Why ack interrupt before calling handler?

Kent Borg kentborg at borg.org
Wed Jun 11 22:39:53 EST 2003


On Wed, Jun 11, 2003 at 12:33:42PM +0200, Kenneth Johansson wrote:
> I don't know what code you are looking at but generally you want to
> first ack to avoid the race condition that would otherwise be present if
> you first run your interrupt routine then ack. How would you know that
> it was in fact not a new interrupt condition that you have not taken
> care of you just removed.

In my case I have a level-triggered interrupt that is latched by the
hardware.

So the first ack tells the interrupt controller to forget about it,
but as the interrupting hardware has not yet been serviced, the
level-triggered interrupt is still being asserted, so that ack becomes
a nop.

Now the specific handler gets called, it deals with the specifics of
the situation, removing the cause of the interrupt, and returns.

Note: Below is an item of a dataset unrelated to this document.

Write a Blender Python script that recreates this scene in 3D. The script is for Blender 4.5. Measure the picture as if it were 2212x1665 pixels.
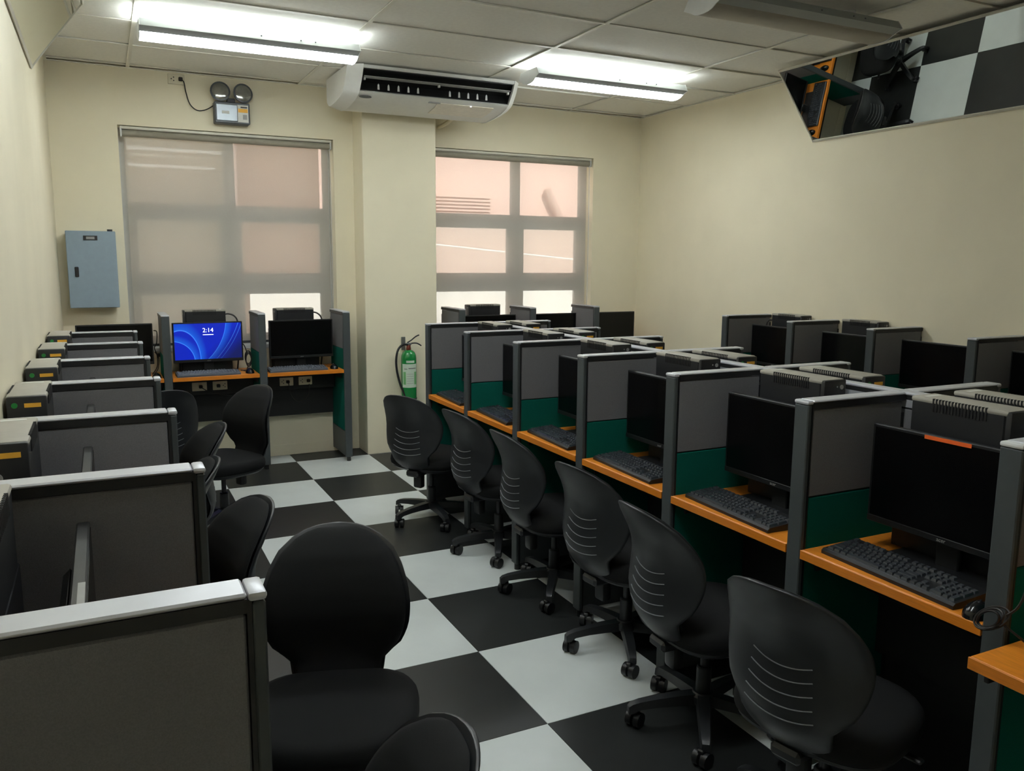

Finally the interrupt end gets called, which acks and enables the
interrupt.  This ack actually does something for me.

I am thinking that the general purpose PPC code does the early
ack for edge-triggered circumstances.  For latched level-triggered
cases there is no harm in the extra early ack.


Thanks,

-kb, the Kent whose nose has been closely in that code because he has
been chasing a spurious interrupt problem.